Quel était donc cet enseignement ? Aucun discours de Jésus n’est rapporté ici par saint Marc. Les pécheurs constatent simplement que Jésus enseigne avec autorité. Marc ne nous rapporte rien du contenu de ce que Jésus enseigne. Il ne veut pas que nous nous trompions d’intérêt. L’important n’est donc pas à chercher d’abord dans le contenu des paroles de Jésus, dans ses mots, dans ses conseils, dans ses commentaires de la Loi de Moïse et des prophètes ou dans sa sagesse. La nouveauté à saisir se situe dans l’autorité de sa parole. C’est de cette nouveauté là dont Marc veut nous faire les témoins, de la nouveauté d’une parole qui agit et guérit.
Il nous provoque à découvrir avec foi l’extraordinaire puissance de salut qui réside dans cet homme de Nazareth qui se révèle capable de libérer les hommes des puissances obscures du mal. Pour saint Marc, ce qui est vraiment le plus important, c’est de découvrir que la seule présence de Jésus renverse et expulse toutes ces forces du mal qui emprisonnent, rendent malade, tuent, déshumanisent, anéantissent, avilissent les hommes. Jésus est, comme le dit fort justement l’esprit mauvais, « le Saint de Dieu » et il est venu pour menacer et expulser les puissances du mal afin de libérer les pécheurs qui ressemblent tellement à cet homme, manipulé par une puissance intérieure dont il est devenu esclave et qui le secoue avec violence.
Nous reconnaissons-nous dans les disciples silencieux, dont Marc ne va cesser de souligner leurs hésitations à croire et leurs résistances à comprendre, mais que Jésus va conduire progressivement jusqu’à la découverte que son enseignement par excellence est donné avec autorité dans le silence du Golgotha. Au matin de Pâque, leur étonnement sera immense, comprenant alors qu’en Jésus ressuscité, le Saint a vaincu définitivement les puissances de mort.

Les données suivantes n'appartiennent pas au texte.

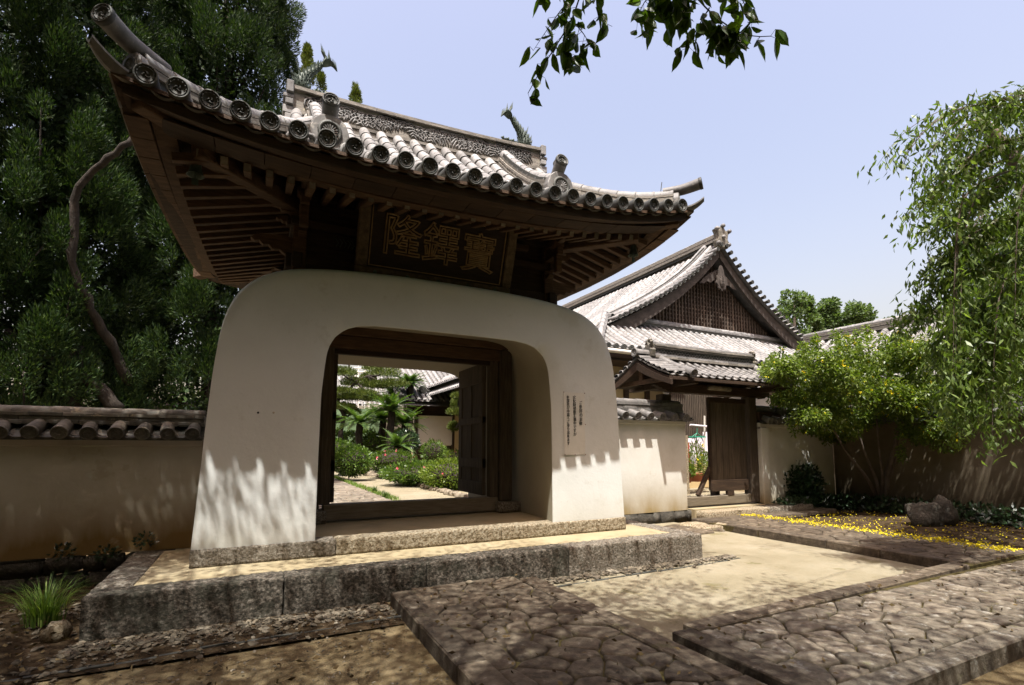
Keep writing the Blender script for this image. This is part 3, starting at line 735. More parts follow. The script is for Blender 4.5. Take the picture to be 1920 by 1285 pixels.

Paul cite très rarement dans ses lettres des paroles prononcées par Jésus. Pour lui, plus que de scruter les enseignements de Jésus, il s’agit de vivre du mystère même du Christ. La foi de tout croyant repose sur la découverte de cette extraordinaire puissance de salut qui vient du Christ qui est à l’œuvre dans sa vie. C’est cela seulement qui peut le conduire à demeurer « attaché au Seigneur sans partage » (2e lecture). « Ma vie, c’est le Christ » écrit Paul (Ph 1,21), et il précise plus loin (Ph 3,10) que son seul but est de « connaître le Christ et la puissance de sa résurrection ». Aux Galates, il écrit : « Ce n’est plus moi qui vis, c’est le Christ qui vit en moi. Ma vie présente, je la vis dans la foi au Fils de Dieu qui m’a aimé et s’est livré pour moi. » (Ga 2,20). Plus que ses enseignements, Paul a décidé surtout de suivre ce Christ mort et ressuscité qu’il a rencontré un jour sur la route de Damas.

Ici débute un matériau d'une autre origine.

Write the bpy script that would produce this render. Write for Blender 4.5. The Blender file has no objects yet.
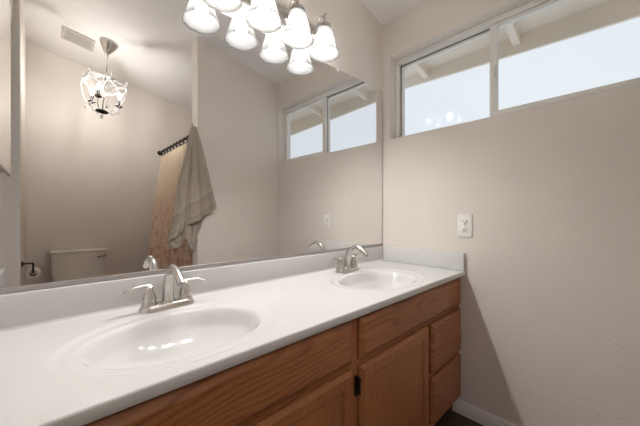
import bpy, bmesh, math, random
from mathutils import Vector, Matrix
random.seed(7)
S = bpy.context.scene
COL = S.collection

# ------------------------------------------------------------------ camera, world, exposure
cam_d = bpy.data.cameras.new('camera'); cam = bpy.data.objects.new('camera', cam_d); COL.objects.link(cam)
cam.location = (-1.5654, -1.0533, 1.035)
cam.rotation_euler = (math.radians(90), 0, math.radians(46.2343 - 90))
cam_d.sensor_width = 36.0
cam_d.lens = 284.8 / 640 * 36
cam_d.shift_y = 2.469 / 640
cam_d.clip_start = 0.01
S.camera = cam

W = bpy.data.worlds.new('world'); S.world = W; W.use_nodes = True
SKY_STRENGTH = 1.10
def build_world():
    nt = W.node_tree; nt.nodes.clear()
    out = nt.nodes.new('ShaderNodeOutputWorld'); bg = nt.nodes.new('ShaderNodeBackground')
    tc = nt.nodes.new('ShaderNodeTexCoord'); no = nt.nodes.new('ShaderNodeTexNoise'); cr = nt.nodes.new('ShaderNodeValToRGB')
    no.inputs['Scale'].default_value = 2.2; no.inputs['Detail'].default_value = 4
    cr.color_ramp.elements[0].position = 0.35; cr.color_ramp.elements[0].color = (0.76, 0.81, 0.88, 1)
    cr.color_ramp.elements[1].position = 0.65; cr.color_ramp.elements[1].color = (0.82, 0.86, 0.91, 1)
    nt.links.new(tc.outputs['Generated'], no.inputs['Vector']); nt.links.new(no.outputs['Fac'], cr.inputs['Fac'])
    nt.links.new(cr.outputs['Color'], bg.inputs['Color']); bg.inputs['Strength'].default_value = SKY_STRENGTH
    nt.links.new(bg.outputs['Background'], out.inputs['Surface'])
build_world()
VANITY_GLOW = 580.0        # bulbs of the vanity light
CHAND_GLOW = 420.0         # bulbs of the chandelier
S.view_settings.view_transform = 'Standard'
S.view_settings.look = 'None'
S.view_settings.gamma = 1.0
S.view_settings.use_curve_mapping = False
S.view_settings.exposure = 0.04
try:
    S.cycles.diffuse_bounces = 8; S.cycles.max_bounces = 16; S.cycles.glossy_bounces = 6
    S.cycles.transparent_max_bounces = 12
except Exception: pass

# ------------------------------------------------------------------ materials
OAK_LO, OAK_MID, OAK_HI = (0.160, 0.054, 0.019), (0.330, 0.124, 0.048), (0.405, 0.170, 0.070)
def new_mat(name):
    m = bpy.data.materials.new(name); m.use_nodes = True
    nt = m.node_tree
    return m, nt, nt.nodes['Principled BSDF']
def setp(b, color=None, rough=None, metal=None, spec=None, **kw):
    if color is not None: b.inputs['Base Color'].default_value = (*color, 1)
    if rough is not None: b.inputs['Roughness'].default_value = rough
    if metal is not None: b.inputs['Metallic'].default_value = metal
    if spec is not None: b.inputs['Specular IOR Level'].default_value = spec
    for k, v in kw.items(): b.inputs[k].default_value = v
def coords(nt, scale=(1, 1, 1), kind='Object'):
    tc = nt.nodes.new('ShaderNodeTexCoord'); mp = nt.nodes.new('ShaderNodeMapping')
    mp.inputs['Scale'].default_value = scale
    nt.links.new(tc.outputs[kind], mp.inputs['Vector'])
    return mp.outputs['Vector']
def noise(nt, vec, scale, detail=3, rough=0.5, dist=0.0):
    n = nt.nodes.new('ShaderNodeTexNoise')
    n.inputs['Scale'].default_value = scale; n.inputs['Detail'].default_value = detail
    n.inputs['Roughness'].default_value = rough; n.inputs['Distortion'].default_value = dist
    nt.links.new(vec, n.inputs['Vector']); return n
def ramp(nt, fac, stops):
    r = nt.nodes.new('ShaderNodeValToRGB'); e = r.color_ramp.elements
    while len(e) < len(stops): e.new(0.5)
    for k, (p, c) in enumerate(stops): e[k].position = p; e[k].color = (*c, 1)
    nt.links.new(fac, r.inputs['Fac']); return r.outputs['Color']
def bump(nt, b, h, strength, dist=0.01):
    bp = nt.nodes.new('ShaderNodeBump'); bp.inputs['Strength'].default_value = strength; bp.inputs['Distance'].default_value = dist
    nt.links.new(h, bp.inputs['Height']); nt.links.new(bp.outputs['Normal'], b.inputs['Normal'])
def simple(name, color, rough=0.5, metal=0.0, spec=0.5, var=0.0, vscale=8, bstr=0, bscale=200, **kw):
    m, nt, b = new_mat(name); setp(b, color, rough, metal, spec, **kw)
    v = coords(nt)
    n = noise(nt, v, vscale)
    lo = tuple(c * (1 - var) for c in color); hi = tuple(min(1, c * (1 + var)) for c in color)
    nt.links.new(ramp(nt, n.outputs['Fac'], [(0.35, lo), (0.65, hi)]), b.inputs['Base Color'])
    if bstr:
        n2 = noise(nt, v, bscale, 2); bump(nt, b, n2.outputs['Fac'], bstr, 0.004)
    return m
def oak(name, along, seedv=0.0, ringw=0.30):
    """open-grained oak: wavering growth lines (cathedral arcs) and short dark pores, both running along one axis"""
    m, nt, b = new_mat(name); setp(b, (0.28, 0.11, 0.05), 0.38, 0, 0.4)
    tc = nt.nodes.new('ShaderNodeTexCoord'); mp = nt.nodes.new('ShaderNodeMapping')
    if along == 'z': mp.inputs['Rotation'].default_value = (0, math.radians(90), 0)
    nt.links.new(tc.outputs['Object'], mp.inputs['Vector'])
    def stretch(sx, sy, sz):
        q = nt.nodes.new('ShaderNodeMapping'); q.inputs['Scale'].default_value = (sx, sy, sz); q.inputs['Location'].default_value = (seedv, seedv * .7, seedv * 1.3)
        nt.links.new(mp.outputs['Vector'], q.inputs['Vector']); return q.outputs['Vector']
    def math_(op, a, c):
        n = nt.nodes.new('ShaderNodeMath'); n.operation = op
        for k, v in enumerate((a, c)):
            if v is None: continue
            if isinstance(v, (int, float)): n.inputs[k].default_value = v
            else: nt.links.new(v, n.inputs[k])
        return n.outputs[0]
    sp = nt.nodes.new('ShaderNodeSeparateXYZ'); nt.links.new(mp.outputs['Vector'], sp.inputs[0])
    low = noise(nt, stretch(2.2, 3, 9), 1.0, 1.5, 0.45)
    ph = math_('ADD', math_('MULTIPLY', sp.outputs['Z'], 300.0), math_('MULTIPLY', low.outputs['Fac'], 62.0))
    ring = math_('POWER', math_('MULTIPLY', math_('ADD', math_('SINE', ph, None), 1.0), 0.5), 2.2)
    pores = noise(nt, stretch(14, 60, 420), 1.0, 3, 0.6)
    tone = noise(nt, stretch(1.5, 4, 10), 1.0, 2)
    f = math_('ADD', math_('MULTIPLY', ring, ringw), math_('ADD', math_('MULTIPLY', pores.outputs['Fac'], 0.55), math_('MULTIPLY', tone.outputs['Fac'], 0.35)))
    col = ramp(nt, f, [(0.30, OAK_HI), (0.55, OAK_MID), (0.85, OAK_LO)])
    nt.links.new(col, b.inputs['Base Color']); bump(nt, b, pores.outputs['Fac'], 0.10, 0.002)
    return m
def emission(name, color, strength):
    m = bpy.data.materials.new(name); m.use_nodes = True; nt = m.node_tree; nt.nodes.clear()
    o = nt.nodes.new('ShaderNodeOutputMaterial'); e = nt.nodes.new('ShaderNodeEmission')
    e.inputs['Color'].default_value = (*color, 1); e.inputs['Strength'].default_value = strength
    nt.links.new(e.outputs[0], o.inputs['Surface']); return m
def pane_glass(name):
    m = bpy.data.materials.new(name); m.use_nodes = True; nt = m.node_tree; nt.nodes.clear()
    o = nt.nodes.new('ShaderNodeOutputMaterial'); t = nt.nodes.new('ShaderNodeBsdfTransparent'); g = nt.nodes.new('ShaderNodeBsdfGlossy')
    lw = nt.nodes.new('ShaderNodeLayerWeight'); pw = nt.nodes.new('ShaderNodeMath'); pw.operation = 'POWER'; pw.inputs[1].default_value = 4.5
    lw.inputs['Blend'].default_value = 0.5; nt.links.new(lw.outputs['Facing'], pw.inputs[0])
    f = nt.nodes.new('ShaderNodeMath'); f.operation = 'MULTIPLY_ADD'; f.inputs[1].default_value = 0.5; f.inputs[2].default_value = 0.02; nt.links.new(pw.outputs[0], f.inputs[0]); mx = nt.nodes.new('ShaderNodeMixShader')
    t.inputs['Color'].default_value = (0.95, 0.96, 0.96, 1); g.inputs['Roughness'].default_value = 0.02
    nt.links.new(f.outputs[0], mx.inputs[0]); nt.links.new(t.outputs[0], mx.inputs[1]); nt.links.new(g.outputs[0], mx.inputs[2])
    nt.links.new(mx.outputs[0], o.inputs['Surface']); return m
def frosted(name, glow=0.040, clear=0.28):
    """lightly frosted opal glass: mostly lets the bulb's light through, and scatters a little of it so the shade itself glows"""
    m = bpy.data.materials.new(name); m.use_nodes = True; nt = m.node_tree; nt.nodes.clear()
    def N(t): return nt.nodes.new(t)
    o = N('ShaderNodeOutputMaterial'); tl = N('ShaderNodeBsdfTranslucent'); d = N('ShaderNodeBsdfDiffuse'); tp = N('ShaderNodeBsdfTransparent'); g = N('ShaderNodeBsdfGlossy')
    tl.inputs['Color'].default_value = (glow, glow * .99, glow * .97, 1); d.inputs['Color'].default_value = (glow, glow * .99, glow * .97, 1)
    tp.inputs['Color'].default_value = (0.97, 0.97, 0.96, 1); g.inputs['Roughness'].default_value = 0.2; g.inputs['Color'].default_value = (.5, .5, .5, 1)
    a = N('ShaderNodeAddShader'); nt.links.new(tl.outputs[0], a.inputs[0]); nt.links.new(d.outputs[0], a.inputs[1])
    b = N('ShaderNodeMixShader'); b.inputs[0].default_value = clear; nt.links.new(a.outputs[0], b.inputs[1]); nt.links.new(tp.outputs[0], b.inputs[2])
    c = N('ShaderNodeMixShader'); c.inputs[0].default_value = 0.02; nt.links.new(b.outputs[0], c.inputs[1]); nt.links.new(g.outputs[0], c.inputs[2])
    nt.links.new(c.outputs[0], o.inputs['Surface']); return m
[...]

Aujourd’hui où se perfectionnent et se multiplient les moyens de diffusion des paroles, écrites ou orales, sans distinctions, souvent hors contextes, nous sommes dans un univers marqué par l’inflation des mots et des discours. Pourtant, nos sociétés se trouvent paradoxalement en quête de sens et de valeurs. Il est plus qu’urgent que surgissent de nos Églises des hommes et des femmes dont la vie annonce cette puissance de résurrection du Christ qui est seule capable de pacifier en profondeur et de transformer nos vies : c’est cela, l’enseignement de Jésus donné avec autorité.
La synagogue de Capharnaüm, au sein de laquelle est donné cet enseignement de Jésus, c’est tout autant le monde que l’Église. Et l’homme possédé d’un esprit impur qui se trouve au milieu et que Jésus libère, c’est chacun de nous et c’est toute personne en quête de vie véritable. La force de l’Évangile réside dans le fait que la puissance de Dieu se déploie sans résistance dans la vie de Jésus et qu’elle est à l’œuvre en chaque croyant qui se laisse toucher par elle. C’est pour cela que Jésus a donné sa vie : pour que nous vivions vraiment (cf. 1Th 5,10 ; Rm 6,4). Que notre foi en Celui qui est mort pour nous ne cesse de s’affermir pour que sa puissance de vie agisse dans nos vies trop blessées par la souffrance et détruites par le péché. C’est la seule manière pour que la Bonne Nouvelle puisse se répandre partout autour de nous.
Frère François-Dominique CHARLES, o.p.